Lovin' the REVENGE! Part 2! Part 2! Part 2!

(and the crowd goes wild)

The Server said...

Hi all! I LOVE getting comments, so keep 'em coming!

I have a softball game tomorrow (my team sucks, but I'm batting .918... it's a trade off), so if you don't see a post by 5 pm central, then expect one on Saturday.

By the by... Valerie will appear in future posts, but so will her replacement. His name is Randy, and he's a good guy... but he has provided plenty of fodder for stories.

Also, I'd love to see some new comments on old posts. If you're new to ServerStories, feel free to go back and throw in some remarks. The stories don't get stale, so reading old posts is not like watching old commercials on a taped episode of 'The X-Files'.

Humble regards,

The Server

Laynie said...

It'd be easier to leave comments if you didn't have to be a blogger user.

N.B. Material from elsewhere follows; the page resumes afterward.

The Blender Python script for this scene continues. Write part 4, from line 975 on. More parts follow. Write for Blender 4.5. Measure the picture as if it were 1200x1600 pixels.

Just a couple cents there. ;)

The Server said...

good point, laynie. problem solved... i hope. now everyone can chime in with two cents, four cents, a dime, whatever. Part II, coming up in a few hours... stay tuned!

Ranter said...

Oh, go Server! We had a real BITCH of an Area Manager last year. Bitch isn't harsh, you should hear what everyone else calls her. Anyway, she wasn't dodgy like Valerie- stealing money and all that, but she was just a misanthropic, parsimonious, money grubbing, selfish witch. I wish we could've had her fired, but she was up there with one of the staff up in Head Office. He loved her apparently, and that's how she moved up in The Company so quickly. But man, if she had left, so many of our best staff would still be here and we probably wouldn't be in such a mess.

Keep up the good stories. This comment is coming a year after the original post, so I'm taking your advice.